2 – Asset allocating among stocks and bonds hasn’t worked well this century and it’s unlikely to work in the next decade.

Modern Portfolio Theory (MPT), which espouses fixed portfolio allocations of stocks and bonds, may not be dead, but it’s critically wounded and has hurt hundreds of thousands of pre-retirees and retirees just in the past 12 years.
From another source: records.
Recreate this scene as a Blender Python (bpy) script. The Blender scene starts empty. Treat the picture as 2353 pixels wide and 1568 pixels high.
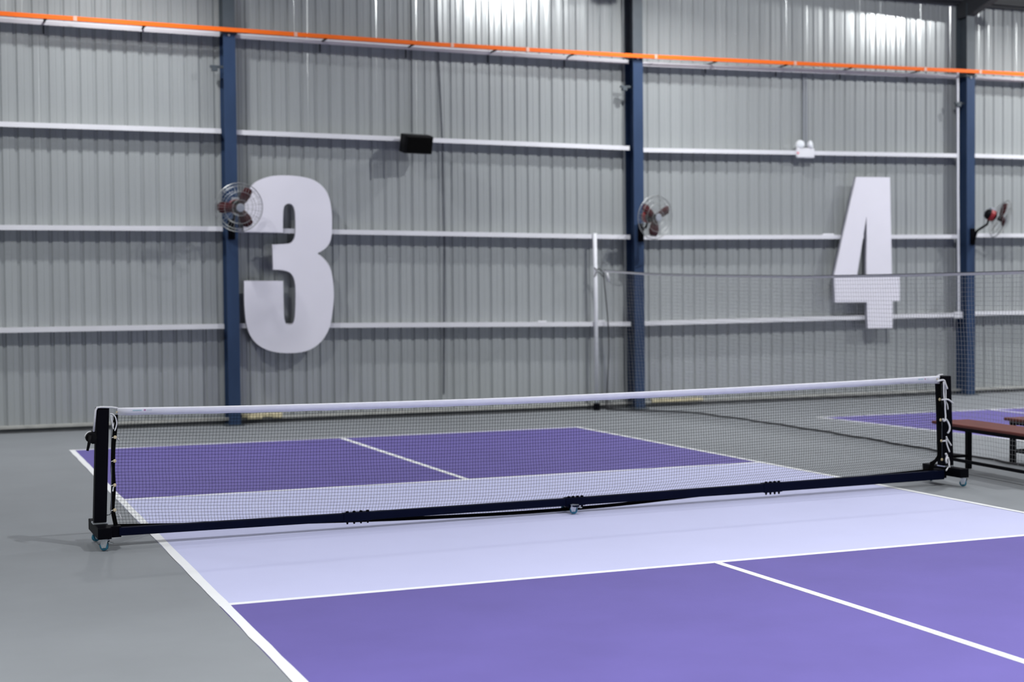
import bpy, math, random
from mathutils import Matrix, Vector

# ---------------------------------------------------------------- camera, light, exposure
S = bpy.context.scene
COL = S.collection
cam_d = bpy.data.cameras.new('camera')
cam = bpy.data.objects.new('camera', cam_d)
COL.objects.link(cam)
S.camera = cam
cam_d.sensor_fit = 'HORIZONTAL'
cam_d.sensor_width = 36.0
cam_d.lens = 3366.1 / 2353 * 36.0
cam_r = (0.92854526, -0.3710945, -0.00962148)
cam_u = (0.0201376, 0.02447363, 0.99949763)
cam_f = (0.3706726, 0.92827254, -0.03019782)
cam.matrix_world = Matrix(((cam_r[0], cam_u[0], -cam_f[0], -4.4627),
                           (cam_r[1], cam_u[1], -cam_f[1], -9.9051),
                           (cam_r[2], cam_u[2], -cam_f[2], 1.6307),
                           (0, 0, 0, 1)))
cam_d.clip_end = 200
cam_d.dof.use_dof = True
cam_d.dof.focus_distance = 9.0
cam_d.dof.aperture_fstop = 1.9
cam_d.dof.aperture_blades = 0

W = bpy.data.worlds.new('world')
S.world = W
W.use_nodes = True
W.node_tree.nodes['Background'].inputs[0].default_value = (0.5, 0.55, 0.62, 1)
W.node_tree.nodes['Background'].inputs[1].default_value = 0.2

S.view_settings.view_transform = 'Standard'
S.view_settings.look = 'None'
S.view_settings.gamma = 1.0
S.view_settings.use_curve_mapping = False
S.view_settings.exposure = 0.0
LAMP_POWER = 428.0
LAMP_COLOR = (0.965, 0.975, 0.975)
S.cycles.use_denoising = True
S.cycles.max_bounces = 5
S.cycles.diffuse_bounces = 3
S.cycles.glossy_bounces = 2
S.cycles.transparent_max_bounces = 8
S.cycles.sample_clamp_indirect = 6.0
S.cycles.caustics_reflective = False
S.cycles.caustics_refractive = False

R_ = math.radians
rnd = random.Random(7)

# ---------------------------------------------------------------- materials
MATS = {}


def mat(name, col, rough=0.5, metal=0.0, **kw):
    m = bpy.data.materials.new(name)
    m.use_nodes = True
    nt = m.node_tree
    b = nt.nodes['Principled BSDF']
    b.inputs['Base Color'].default_value = (*col, 1)
    b.inputs['Roughness'].default_value = rough
    b.inputs['Metallic'].default_value = metal
    if 'spec' in kw:
        b.inputs['Specular IOR Level'].default_value = kw['spec']
    if 'emit' in kw:
        b.inputs['Emission Color'].default_value = (*kw['emit'], 1)
        b.inputs['Emission Strength'].default_value = kw.get('strength', 1.0)
    if 'alpha' in kw:
        b.inputs['Alpha'].default_value = kw['alpha']
    nz = kw.get('noise')          # (scale, amount, detail)
    if nz:
        tc = nt.nodes.new('ShaderNodeTexCoord')
        mp = nt.nodes.new('ShaderNodeMapping')
        mp.inputs['Scale'].default_value = kw.get('stretch', (1, 1, 1))
        n = nt.nodes.new('ShaderNodeTexNoise')
        n.inputs['Scale'].default_value = nz[0]
        n.inputs['Detail'].default_value = nz[2]
        n.inputs['Roughness'].default_value = 0.6
        r = nt.nodes.new('ShaderNodeMapRange')
        r.inputs['From Min'].default_value = 0.3
        r.inputs['From Max'].default_value = 0.7
        r.inputs['To Min'].default_value = 1 - nz[1]
        r.inputs['To Max'].default_value = 1 + nz[1]
        mul = nt.nodes.new('ShaderNodeMix')
        mul.data_type = 'RGBA'
        mul.blend_type = 'MULTIPLY'
        mul.inputs['Factor'].default_value = 1
        mul.inputs['A'].default_value = (*col, 1)
        nt.links.new(tc.outputs['Object'], mp.inputs['Vector'])
        nt.links.new(mp.outputs['Vector'], n.inputs['Vector'])
        nt.links.new(n.outputs['Fac'], r.inputs['Value'])
        nt.links.new(r.outputs['Result'], mul.inputs['B'])
        nt.links.new(mul.outputs['Result'], b.inputs['Base Color'])
        last = mul
        if kw.get('scuff'):       # pale scuff streaks: (colour, threshold, strength)
            sc, th, st = kw['scuff']
            mp2 = nt.nodes.new('ShaderNodeMapping')
            mp2.inputs['Scale'].default_value = kw.get('scuff_scale', (2.2, 9, 1))
            mp2.inputs['Rotation'].default_value = (0, 0, kw.get('scuff_rot', 0.35))
            n2 = nt.nodes.new('ShaderNodeTexNoise')
            n2.inputs['Scale'].default_value = 1.6
            n2.inputs['Detail'].default_value = 7
            n2.inputs['Roughness'].default_value = 0.75
            r2 = nt.nodes.new('ShaderNodeMapRange')
            r2.inputs['From Min'].default_value = th
            r2.inputs['From Max'].default_value = th + 0.07
            r2.inputs['To Min'].default_value = 0
            r2.inputs['To Max'].default_value = st
            mx = nt.nodes.new('ShaderNodeMix')
            mx.data_type = 'RGBA'
            mx.inputs['B'].default_value = (*sc, 1)
            nt.links.new(tc.outputs['Object'], mp2.inputs['Vector'])
            nt.links.new(mp2.outputs['Vector'], n2.inputs['Vector'])
            nt.links.new(n2.outputs['Fac'], r2.inputs['Value'])
            nt.links.new(r2.outputs['Result'], mx.inputs['Factor'])
            nt.links.new(last.outputs['Result'], mx.inputs['A'])
            nt.links.new(mx.outputs['Result'], b.inputs['Base Color'])
    if kw.get('bump'):            # (scale, strength)
        tc = nt.nodes.new('ShaderNodeTexCoord')
        n = nt.nodes.new('ShaderNodeTexNoise')
        n.inputs['Scale'].default_value = kw['bump'][0]
        n.inputs['Detail'].default_value = 3
        bp = nt.nodes.new('ShaderNodeBump')
        bp.inputs['Strength'].default_value = kw['bump'][1]
        bp.inputs['Distance'].default_value = 0.002
        nt.links.new(tc.outputs['Object'], n.inputs['Vector'])
        nt.links.new(n.outputs['Fac'], bp.inputs['Height'])
        nt.links.new(bp.outputs['Normal'], b.inputs['Normal'])
    MATS[name] = m
    return m


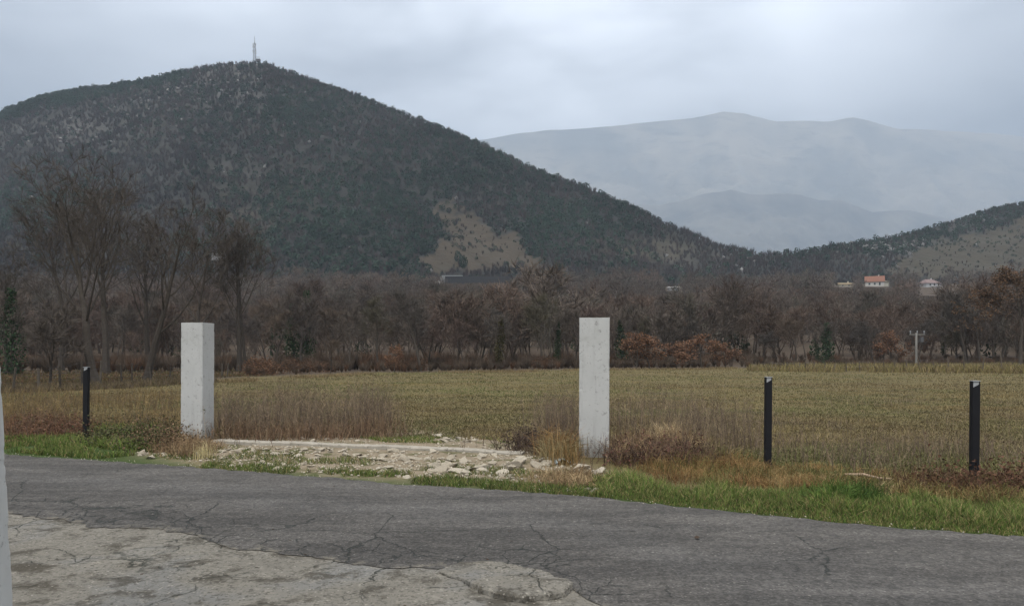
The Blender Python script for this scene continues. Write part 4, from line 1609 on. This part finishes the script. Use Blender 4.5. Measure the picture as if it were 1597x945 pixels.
o = link('concrete_beam', mesh('concrete_beam', Vb, [Q, T], M['beam']), loc=(p0[0], p0[1], .022), rz=math.atan2(d[1], d[0]))
tag(o, 'low concrete threshold beam lying between the two gate pillars', 'beam')

# ------------------------------------------------------------------ limestone rubble: every larger stone a thing
rock_me = []
for s in range(12):
    V, T = rock_arrays(700 + s, 3, .5)
    rock_me.append(mesh('rock', V, [T], M['rock']))
r = rng(710)
SPOT = [  # polygon, count, size range (m)
    ([(345, 697), (420, 700), (560, 702), (800, 712), (800, 738), (640, 726), (500, 718), (345, 708)], 120, (.04, .16)),
    ([(640, 716), (830, 716), (870, 722), (850, 742), (720, 744), (640, 736)], 36, (.05, .22)),
    ([(275, 688), (345, 694), (345, 716), (220, 720), (205, 712)], 44, (.05, .14)),
    ([(335, 684), (420, 686), (640, 684), (760, 688), (640, 693), (340, 690)], 26, (.05, .12)),
    ([(600, 680), (660, 678), (770, 690), (700, 694)], 14, (.06, .16)),
    ([(300, 716), (700, 736), (860, 748), (860, 758), (640, 748), (300, 726)], 84, (.04, .12)),
]
spots = []
for poly, cnt, (s0, s1) in SPOT:
    P = np.array(poly, float)
    k = 0
    while k < cnt:
        q = r.uniform(P.min(0), P.max(0))
        if inpoly(q[0], q[1], poly):
            spots.append((q[0], q[1], .74 * (s0 + (s1 - s0) * r.random() ** 2.0)))
            k += 1
for i, (px, py, s_) in enumerate(spots):
    x, y = [float(c_) for c_ in gpt(px, py)]
    o = link('rock', rock_me[int(r.integers(0, 12))], loc=(x, y, float(gz(x, y)) + s_ * .12))
    o.rotation_euler = (r.normal(0, .2), r.normal(0, .2), r.random() * 6.28)
    o.scale = (s_ * r.uniform(.9, 1.5), s_ * r.uniform(.7, 1.1), s_ * r.uniform(.32, .6))
    tag(o, 'pale broken limestone rock among the rubble at the field entrance', 'rock', 'limestone rocks at the field entrance')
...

Folks who retired in 1999 and 2000 have been decimated TWICE in 10 years.  Not only were they drawing income off of their portfolios to live on, but those assets were declining sharply in price from 2000 – 2002 and again in 2008 – 2009.

The first bear market (as seen below) saw the S&P 500 sink by roughly 50%, needing 100% gain just to get back to breakeven.

Stock market chart
Dotcom Bubble Burst 2000 - 2002

The recent debacle (below) plunged the popular index even more than 50%.  Now imagine you are withdrawing the same amount of money each year, but your portfolio is at lower and lower values.  Can you say… RUNNING OUT OF MONEY?

stock market chart 2008 - 2009
Financial Crisis Collapse 2008 - 2009

The successful investor in the New Economy doesn’t only subscribe to MPT (fixed allocations of stocks and bonds).  They not only own stocks and bonds, but other important assets as well, like currencies, commodities and REITS.  The REALLY successful New Economy investor also employs different strategies that don’t all go up or down together.  Those who protect against inflation and deflation with asset and strategy diversification have the potential to be the survivors and winners!